EXERCISE PROMPT =>
In the records that follow, show each line where the word "Blender" is present.

Rows from a 3D scene dataset =>
——————
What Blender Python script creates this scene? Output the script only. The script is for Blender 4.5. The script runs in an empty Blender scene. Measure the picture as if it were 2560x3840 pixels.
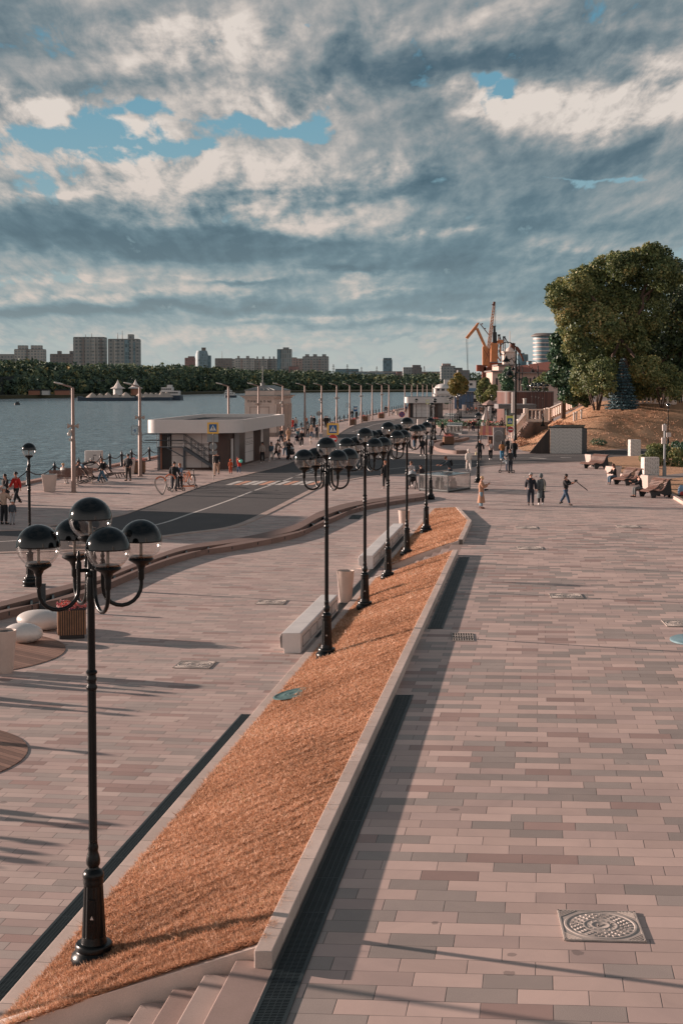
import bpy, bmesh, math, random
import numpy as np
from mathutils import Vector, Matrix
random.seed(7); RNG = np.random.default_rng(5)
PI = math.pi
S = bpy.context.scene
COL = S.collection
# ---------------------------------------------------------------- camera geometry (used to read plan positions off the survey)
F = 5333.0; TH = math.radians(2.8); YP = 1440 + F*math.tan(TH); HC = 6.1
def _d(x, y):
    a = (x-1280)/F; b = (YP-y)/F
    return (a, math.cos(TH)+b*math.sin(TH), -math.sin(TH)+b*math.cos(TH))
def G(x, y, z=0.0):
    d = _d(x, y); t = (z-HC)/d[2]; return (d[0]*t, d[1]*t)
def Pz(x, y, Y):
    d = _d(x, y); t = Y/d[1]; return (d[0]*t, HC+d[2]*t)
def XofY(x, Y): return (x-1280)/F*Y*1.0 if False else Pz(x, 1600, Y)[0]

def lin(c):
    return tuple(((v/255.0)/12.92 if v/255.0 <= .04045 else ((v/255.0+.055)/1.055)**2.4) for v in c)
# ---------------------------------------------------------------- materials
MATS = {}
def nt_new(name):
    m = bpy.data.materials.new(name); m.use_nodes = True
    nt = m.node_tree; nt.nodes.clear()
    out = nt.nodes.new('ShaderNodeOutputMaterial'); b = nt.nodes.new('ShaderNodeBsdfPrincipled')
    nt.links.new(b.outputs[0], out.inputs[0])
    return m, nt, b
class NB:
    """tiny node-building helper"""
    def __init__(s, nt): s.nt = nt
    def n(s, t, **kw):
        x = s.nt.nodes.new(t)
        for k, v in kw.items(): setattr(x, k, v)
        return x
    def link(s, a, b): s.nt.links.new(a, b)
    def put(s, sock, v):
        if isinstance(v, bpy.types.NodeSocket): s.link(v, sock)
        else: sock.default_value = v
    def m(s, op, a, b=0.0, c=0.0, clamp=False):
        x = s.n('ShaderNodeMath', operation=op); x.use_clamp = clamp
        s.put(x.inputs[0], a); s.put(x.inputs[1], b); s.put(x.inputs[2], c); return x.outputs[0]
    def mix(s, f, a, b, t='RGBA', bt='MIX'):
        x = s.n('ShaderNodeMix', data_type=t)
        if t == 'RGBA':
            x.blend_type = bt; s.put(x.inputs[0], f); s.put(x.inputs[6], a); s.put(x.inputs[7], b); return x.outputs[2]
        s.put(x.inputs[0], f); s.put(x.inputs[2], a); s.put(x.inputs[3], b); return x.outputs[0]
    def comb(s, x, y, z=0.0):
        c = s.n('ShaderNodeCombineXYZ'); s.put(c.inputs[0], x); s.put(c.inputs[1], y); s.put(c.inputs[2], z); return c.outputs[0]
    def sep(s, v):
        c = s.n('ShaderNodeSeparateXYZ'); s.link(v, c.inputs[0]); return c.outputs
    def noise(s, v, scale, detail=4, rough=.5, dist=0, out=0):
        x = s.n('ShaderNodeTexNoise'); 
        if v is not None: s.link(v, x.inputs['Vector'])
        x.inputs['Scale'].default_value = scale; x.inputs['Detail'].default_value = detail
        x.inputs['Roughness'].default_value = rough; x.inputs['Distortion'].default_value = dist
        return x.outputs[out]
    def ramp(s, f, stops, interp='LINEAR'):
        r = s.n('ShaderNodeValToRGB'); r.color_ramp.interpolation = interp
        e = r.color_ramp.elements
        while len(e) < len(stops): e.new(.5)
        for i, (p, c) in enumerate(stops):
            e[i].position = p; e[i].color = (c[0], c[1], c[2], 1)
        s.put(r.inputs[0], f); return r.outputs[0]
    def bump(s, h, strength=.3, dist=.02, normal=None):
        b = s.n('ShaderNodeBump'); b.inputs['Strength'].default_value = strength; b.inputs['Distance'].default_value = dist
        s.link(h, b.inputs['Height'])
        if normal is not None: s.link(normal, b.inputs['Normal'])
        return b.outputs[0]
    def pos(s): return s.n('ShaderNodeNewGeometry').outputs['Position']
    def obj(s): return s.n('ShaderNodeTexCoord').outputs['Object']
    def rot(s, v, a, loc=(0, 0, 0), sc=(1, 1, 1)):
        x = s.n('ShaderNodeMapping'); s.link(v, x.inputs[0]); x.inputs['Rotation'].default_value = (0, 0, a)
        x.inputs['Location'].default_value = loc; x.inputs['Scale'].default_value = sc; return x.outputs[0]

def M(name, c, rough=.6, metal=0, var=.12, ns=3.0, bump=.15, bd=.01, bs=40, coat=0, em=None):
    """simple material: srgb-ish base colour (0..1 linear tuple), with worn variation and fine bump"""
    if name in MATS: return MATS[name]
    m, nt, b = nt_new(name); k = NB(nt); o = k.obj()
    n1 = k.noise(o, ns, 5, .6); n2 = k.noise(o, ns*7, 3, .6)
    f = k.m('ADD', k.m('MULTIPLY', n1, .6), k.m('MULTIPLY', n2, .4))
    lo = tuple(v*(1-var*1.6) for v in c)+(1,); hi = tuple(min(1, v*(1+var*1.2)) for v in c)+(1,)
    k.put(b.inputs['Base Color'], k.mix(k.m('MULTIPLY_ADD', f, 2.4, -.7, clamp=True), lo, hi))
    b.inputs['Metallic'].default_value = metal
    k.put(b.inputs['Roughness'], k.m('MULTIPLY_ADD', n1, .2, rough-.1))
    b.inputs['Coat Weight'].default_value = coat
    if bump: k.put(b.inputs['Normal'], k.bump(k.noise(o, bs, 3, .6), bump, bd))
    if em: b.inputs['Emission Color'].default_value = em+(1,); b.inputs['Emission Strength'].default_value = 1
    MATS[name] = m; return m

def mat_tiles(name, ang, tones, w=.6, h=.3, joint=.009, jcol=(.03, .026, .024)):
    m, nt, b = nt_new(name); k = NB(nt)
    p = k.sep(k.rot(k.pos(), ang)); q0 = k.sep(k.pos()); uu = k.m('SUBTRACT', q0[0], k.m('MULTIPLY', q0[1], .139))
    r = k.m('DIVIDE', p[1], h); row = k.m('FLOOR', r); fy = k.m('FRACT', r)
    wn = k.n('ShaderNodeTexWhiteNoise', noise_dimensions='1D'); k.put(wn.inputs['W'], row)
    off = k.m('ADD', k.m('MULTIPLY', k.m('PINGPONG', row, 1.0), .5), k.m('MULTIPLY', k.m('LESS_THAN', wn.outputs[0], .3), .25))
    c = k.m('ADD', k.m('DIVIDE', uu, w), off); colm = k.m('FLOOR', c); fx = k.m('FRACT', c)
    w2 = k.n('ShaderNodeTexWhiteNoise', noise_dimensions='2D'); k.put(w2.inputs['Vector'], k.comb(colm, row))
    rv = w2.outputs[0]
    st = []; acc = 0
    for wt, t in tones: st.append((acc, t)); acc += wt
    big = k.noise(k.comb(k.m('MULTIPLY', colm, w), k.m('MULTIPLY', row, h), 0.0), .22, 2, .5)
    rv3 = k.m('MULTIPLY_ADD', k.m('SUBTRACT', big, .5), .7, rv, clamp=True)
    base = k.ramp(rv3, st, 'CONSTANT')
    w3 = k.n('ShaderNodeTexWhiteNoise', noise_dimensions='2D'); k.put(w3.inputs['Vector'], k.comb(row, colm))
    base = k.mix(1.0, base, k.ramp(w3.outputs[0], [(0, (.86, .86, .86)), (1, (1.1, 1.1, 1.1))]), bt='MULTIPLY')
    sp = k.noise(k.pos(), 130, 3, .75)
    gray = k.m('LESS_THAN', rv3, .25)
    amp = k.m('MULTIPLY_ADD', gray, .9, .55)
    spv = k.m('ADD', 1.0, k.m('MULTIPLY', k.m('SUBTRACT', sp, .5), amp))
    base = k.mix(1.0, base, k.comb(spv, spv, spv), bt='MULTIPLY')
    # dirt and stains
    d = k.noise(k.pos(), .9, 6, .65, .6); dm = k.ramp(d, [(0, (.72, .71, .71)), (.42, (.93, .93, .93)), (.62, (1.03, 1.02, 1.01)), (1, (1.08, 1.07, 1.06))])
    base = k.mix(1.0, base, dm, bt='MULTIPLY')
    vo = k.n('ShaderNodeTexVoronoi'); k.link(k.pos(), vo.inputs['Vector']); vo.inputs['Scale'].default_value = 1.1
    spot = k.m('MULTIPLY', k.m('LESS_THAN', vo.outputs['Distance'], k.m('MULTIPLY', k.noise(k.pos(), 9, 2), .13)), .45)
    base = k.mix(spot, base, (.07, .06, .057, 1))
    jw = joint*.5
    dx = k.m('MULTIPLY', k.m('MINIMUM', fx, k.m('SUBTRACT', 1.0, fx)), w); dy = k.m('MULTIPLY', k.m('MINIMUM', fy, k.m('SUBTRACT', 1.0, fy)), h)
    e = k.m('MINIMUM', dx, dy)
    j = k.m('SUBTRACT', 1.0, k.m('MULTIPLY', e, 1/(jw*1.6), clamp=True), clamp=True)
    jn = k.m('MULTIPLY', j, k.m('MULTIPLY_ADD', k.noise(k.pos(), 2.2, 3), 1.3, .1, clamp=True))
    base = k.mix(jn, base, jcol+(1,))
    k.put(b.inputs['Base Color'], base)
    k.put(b.inputs['Roughness'], k.m('MULTIPLY_ADD', sp, .25, .55))
    hgt = k.m('ADD', k.m('MULTIPLY', sp, .12), k.m('MULTIPLY', jn, -.6))
    k.put(b.inputs['Normal'], k.bump(hgt, .55, .006))
    MATS[name] = m; return m

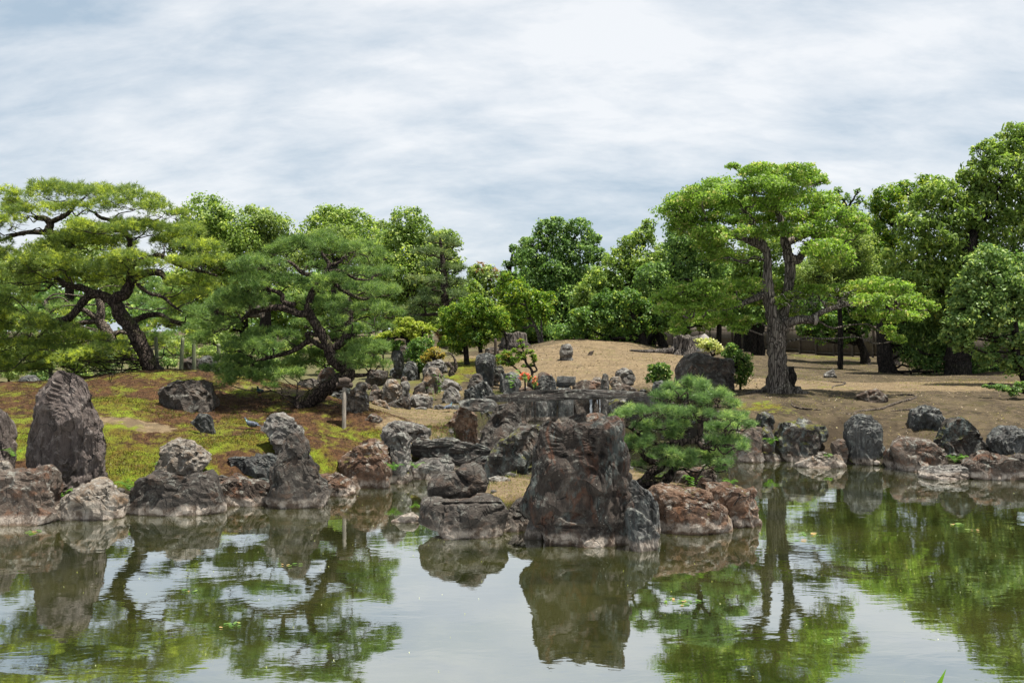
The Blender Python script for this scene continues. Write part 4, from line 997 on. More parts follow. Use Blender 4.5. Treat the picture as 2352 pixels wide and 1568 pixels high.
# ------------------------------------------------------------------ pines
def tuft_templates(n_needles, length, width, k=6):
    out = []
    for i in range(k):
        r = np.random.default_rng(50 + i)
        ph = r.uniform(0, 2 * math.pi, n_needles)
        th = np.arccos(r.uniform(.05, 1, n_needles)) * .95
        D = np.stack([np.sin(th) * np.cos(ph), np.sin(th) * np.sin(ph), np.cos(th)], 1)
        S = unit(np.cross(D, r.normal(size=(n_needles, 3))))
        l = length * r.uniform(.7, 1.1, n_needles)[:, None]
        st = np.zeros((n_needles, 3)); st[:, 2] = r.uniform(-.35, .2, n_needles) * length
        V = np.stack([st - S * width * .5, st + S * width * .5, st + D * l], 1).reshape(-1, 3)
        out.append(V)
    return out
def needle_cloud(pads, spacing, nn, length, width, r, thick=.5, under=.25, rag=.12, ang=.45):
    tm = tuft_templates(nn, length, width)
    P_, N_, T_ = [], [], []
    for c, rx, ry, rz in pads:
        n = int(math.pi * rx * ry / spacing ** 2 * 1.15 + math.pi * rx * rz / spacing ** 2 * .8)
        # sub-puffs give the pad a lumpy outline
        m = max(4, int(rx * ry / (.30 ** 2)))
        m = min(m, 40)
        a = r.uniform(0, 2 * math.pi, m); q = np.sqrt(r.uniform(0, 1, m)) * .82
        sc = np.stack([np.cos(a) * q * rx, np.sin(a) * q * ry, (1 - q ** 2) * rz * .75 * r.uniform(.6, 1.15, m) - rz * .15], 1)
        sr = np.sqrt(rx * ry / m) * 1.05 * r.uniform(.75, 1.2, m)
        tone = r.uniform(-.2, .2, m)
        k = r.integers(0, m, n)
        dd = unit(r.normal(size=(n, 3))); flip = (dd[:, 2] < -.1) & (r.random(n) > under); dd[flip, 2] *= -1
        pos = sc[k] + dd * sr[k][:, None] * np.array((1, 1, thick)) * r.uniform(.6, 1.0, n)[:, None]
        P_.append(c + pos)
        N_.append(unit(dd * np.array((1, 1, .8)) * 1.0 + np.array((0, 0, .75)) + r.normal(size=(n, 3)) * ang))
        T_.append(.5 + tone[k] + r.uniform(-.3, .3, n))
    Pp, N, T = np.concatenate(P_), np.concatenate(N_), np.concatenate(T_)
    n = len(Pp)
    A = unit(np.cross(N, r.normal(size=(n, 3)))); B = np.cross(N, A)
    which = r.integers(0, len(tm), n)
    Vs, Ts = [], []
    for i, tv in enumerate(tm):
        s = which == i
        sc = r.uniform(.75, 1.2, s.sum())[:, None, None]
        V = (tv[None, :, 0, None] * A[s][:, None] + tv[None, :, 1, None] * B[s][:, None] + tv[None, :, 2, None] * N[s][:, None]) * sc + Pp[s][:, None]
        Vs.append(V.reshape(-1, 3)); Ts.append(np.repeat(T[s], nn))
    V = np.concatenate(Vs); T = np.concatenate(Ts)
    return V, np.arange(len(V)).reshape(-1, 3), np.clip(T + r.uniform(-.12, .12, len(T)), 0, 1)
def pine(name, label, d, base_px, limbs, pads, mat, bark, crop, spacing, nn, length, width, jit=1.2, group='garden pines', twr=.03, n_in=7, thick=.5, ang=.45, cat='pine tree', nbough=True, dup=0.):
    global tree_i
    tree_i += 1
    r = np.random.default_rng(2000 + tree_i)
    b = cv(crop, [base_px])[0]
    base = P(b[0], b[1], d)
    base[2] = gz(base[0], base[1])
    root = empty(name, base, label=label, cat=cat, group=group)
    nodes = []
    for i, (nm, pts, rad) in enumerate(limbs):
        o, Wp = limb(nm, root, base, crop, pts, rad, M[bark], d, seed=tree_i * 10 + i, sides=12)
        for a_, b_ in zip(Wp[:-1], Wp[1:]):
            for t_ in np.linspace(0, 1, 5): nodes.append(a_ + (b_ - a_) * t_)
    nodes = np.array(nodes)
    s = CROPS[crop][0]
    B = []
    for q in pads:
        x, y = cv(crop, [q[:2]])[0]
        k = d / FPX * s
        rx, rz = q[2] * k, q[3] * k
        dd = q[4] if len(q) > 4 else r.uniform(-1, 1) * jit
        sc_ = (d + dd) / d
        B.append((P(x, y, d + dd) - np.array((0, 0, rz * .25)), rx * sc_, max(rz * 1.2, rx * .75), rz * sc_))
    obj('twigs', tube_mesh('twigs', twigs(B, nodes, base, r, twr, n_in), M[bark]), root, kind='stuff')
    if dup:
        for c, rx, ry, rz in list(B):
            if r.random() < dup:
                o_ = np.array((r.uniform(-.5, .5) * rx, r.uniform(-1, 1) * jit * .8, r.uniform(-.5, .35) * rz))
                B.append((c + o_, rx * .7, ry * .7, rz * .75))
    V, F, T = needle_cloud(B, spacing, nn, length, width, r, thick, ang=ang)
    obj('crown', np_mesh('crown', V - base, F, LM[mat], T), root)
    return root
# ------------------------------------------------------------------ the pines
# leaning yellow green pine on the mound
pine('pine_tree', 'sprawling yellow green pine with a leaning trunk on the crest of the left mound', 23.6, (1050, 1440),
     [('trunk', [(1065,1475), (1040,1420), (990,1310), (930,1190), (860,1100), (820,1040), (800,960), (860,930), (895,860), (905,760), (900,640), (900,540)], [.26, .22, .19, .18, .18, .18, .15, .14, .12, .10, .08, .05]),
      ('bough', [(815,1010), (740,950), (660,925), (590,960), (540,1030), (480,1090), (400,1115)], [.14, .12, .11, .10, .10, .10, .09]),
      ('bough', [(660,930), (560,880), (470,870), (430,840), (330,780,.8), (200,740,1)], [.09, .08, .07, .06, .05, .03]),
      ('bough', [(900,840), (980,790), (1060,775), (1120,790), (1145,840)], [.11, .10, .09, .08, .05]),
      ('bough', [(905,720), (1010,690), (1100,660), (1180,700), (1260,730), (1400,770), (1500,800)], [.08, .08, .07, .06, .06, .04, .03]),
      ('bough', [(920,1120,.3), (1000,1080,.5), (1100,1070,.6), (1180,1110,.5), (1300,1140,.4), (1380,1140,.2)], [.08, .08, .07, .06, .06, .04]),
      ('bough', [(950,860,-.3), (1030,920,-.4), (1130,950,-.4), (1200,1010,-.5), (1260,1050,-.5)], [.05, .045, .04, .03, .02]),
      ('bough', [(900,560), (860,500,-.2), (770,420,-.2), (700,400), (660,370)], [.06, .055, .05, .045, .04]),
      ('bough', [(500,590,.6), (420,540,.6), (340,500,.6), (350,440,.6), (300,400,.6), (240,400,.6)], [.12, .12, .12, .10, .07, .05]),
      ('bough', [(340,500,.6), (200,500,.6), (100,520,.6), (0,560,.6)], [.08, .06, .05, .03]),
      ('bough', [(350,430,.6), (440,390,.6), (480,360,.6), (520,310,.6)], [.08, .06, .05, .03])],
     [(160,250,190,95), (330,215,230,95), (560,225,230,85), (760,235,230,85), (930,290,230,95), (1120,350,180,75), (1230,390,110,55), (60,320,150,85), (-60,400,140,90),
      (180,370,170,60), (420,340,150,60), (650,330,150,50), (60,440,170,70), (-80,560,130,80), (20,650,120,50),
      (620,470,170,55), (760,490,160,60), (520,560,230,75), (700,580,230,70), (880,450,160,45), (1050,480,230,75), (1250,510,200,80), (1180,580,260,80), (1400,600,180,80), (1500,700,130,80),
      (350,640,210,80), (230,720,200,80), (90,800,180,90), (450,720,220,80), (600,790,230,80), (760,760,180,70), (850,680,180,55), (960,660,120,45), (1100,730,150,50), (1300,720,150,60),
      (300,830,200,70), (-40,900,140,100), (60,960,130,80), (860,850,110,50), (1330,830,170,75), (1200,850,110,50), (1420,900,120,70), (1290,960,130,70),
      (100,1080,180,90), (-20,1180,140,100), (250,1180,200,80), (120,1280,180,70), (330,1280,220,70), (530,1230,150,60), (480,1340,230,60), (700,1330,170,75), (820,1300,110,70),
      (60,1380,160,50), (900,1370,110,50), (620,1420,170,45), (1150,1130,100,40), (1330,1200,110,45), (1100,1250,110,35,1.5), (1230,1330,90,35,1.5), (300,1430,140,40), (150,1440,100,35), (0,1290,150,60), (230,1360,150,55), (420,1400,150,45), (560,1360,150,50), (-80,1400,150,60), (0,1440,140,40), (450,1150,130,45), (20,1010,160,70), (200,1100,130,60), (700,1240,120,40)],
     'pine_yellow', 'bark', 6, .084, 11, .125, .012, jit=1.0, twr=.020, n_in=4, thick=.75, dup=.6)
# blue green pine on a stake
pine('pine_tree', 'blue green pine with a zigzag trunk resting on a wooden support post', 21.0, (960, 1400),
     [('trunk', [(930,1425), (960,1395), (1030,1350), (1110,1290), (1180,1250), (1235,1230), (1282,1195), (1270,1140), (1215,1110), (1170,1060), (1140,980), (1110,920), (1070,850), (1030,790), (995,730), (1000,650), (1020,590), (1060,520), (1130,430), (1150,370)],
       [.26, .23, .20, .19, .18, .19, .18, .16, .15, .14, .13, .12, .11, .10, .10, .09, .08, .07, .065, .05]),
      ('bough', [(985,735), (930,740), (860,710), (770,690), (680,705), (590,725), (530,760), (490,800)], [.09, .085, .085, .08, .07, .06, .05, .03]),
      ('bough', [(900,670), (840,665), (800,640), (800,600), (740,570), (650,550), (600,580)], [.06, .06, .055, .05, .045, .04, .03]),
      ('bough', [(1140,430), (1200,420), (1270,440), (1340,480), (1420,490)], [.05, .045, .04, .035, .02]),
      ('bough', [(1150,370), (1110,320), (1090,290)], [.045, .04, .03]),
      ('bough', [(1150,380), (1220,360), (1250,320)], [.04, .035, .03]),
      ('bough', [(1020,450), (950,440), (910,400), (860,360), (790,340)], [.05, .045, .04, .035, .02]),
      ('bough', [(1190,520), (1240,560), (1310,600), (1400,630), (1440,620)], [.05, .045, .04, .035, .02]),
      ('bough', [(1150,985), (1210,970), (1250,940), (1270,905), (1330,905)], [.09, .09, .08, .08, .06]),
      ('bough', [(1110,985), (1040,950), (980,900), (1000,880), (1060,900)], [.06, .06, .05, .05, .04]),
      ('bough', [(1000,930), (930,980), (850,1020), (740,1050), (660,1070), (600,1080)], [.07, .06, .05, .045, .04, .03]),
      ('bough', [(1290,1190), (1350,1190), (1420,1185), (1440,1160)], [.06, .05, .04, .02])],
     [(870,240,200,70), (1030,210,200,75), (1180,250,200,75), (1330,250,100,50), (740,270,110,55), (620,370,170,55), (530,400,110,50), (1470,290,100,45,2), (1440,360,110,40,2),
      (1050,380,110,30,1), (1330,420,110,45), (1500,430,120,50), (700,480,200,70), (850,500,180,65), (540,540,190,65), (420,590,140,60), (1100,490,150,50), (1230,520,170,50), (1400,560,160,60), (1570,570,130,65),
      (1080,560,130,40), (330,680,170,70), (180,720,130,60), (560,650,170,60), (690,640,90,40), (460,700,130,45), (1130,670,170,50,.6), (1000,650,110,35,.8), (1290,690,150,50), (1080,720,150,40,.8), (1560,700,110,60,1.5),
      (260,830,170,75), (380,800,110,50), (1210,800,130,50), (1320,850,130,50), (1500,820,110,50,1.5), (300,920,170,60), (560,940,150,45), (700,890,160,50), (830,900,120,45), (620,980,190,50), (500,990,150,45), (890,960,90,35,.7),
      (1190,910,90,35), (1330,980,170,55), (1480,1000,150,60), (1260,1020,130,50,.6), (980,1060,180,55,.9), (1120,1030,110,45,.9), (1380,1080,190,55), (1530,1100,120,50), (880,1100,150,45,.8),
      (420,1080,150,60), (560,1110,160,50), (340,1130,120,50), (700,1130,140,50), (470,1190,160,45), (640,1210,130,40), (800,1170,160,45), (860,1190,110,35,.6), (700,1270,80,30), (400,1230,110,35)],
     'pine_blue', 'bark', 7, .074, 12, .125, .011, jit=.75, twr=.018, n_in=4, thick=.7, dup=.45)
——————
SOLUTION FOR THIS TASK =>
What Blender Python script creates this scene? Output the script only. The script is for Blender 4.5. The script runs in an empty Blender scene. Measure the picture as if it were 2560x3840 pixels.
The Blender Python script for this scene continues. Write part 4, from line 997 on. More parts follow. Use Blender 4.5. Treat the picture as 2352 pixels wide and 1568 pixels high.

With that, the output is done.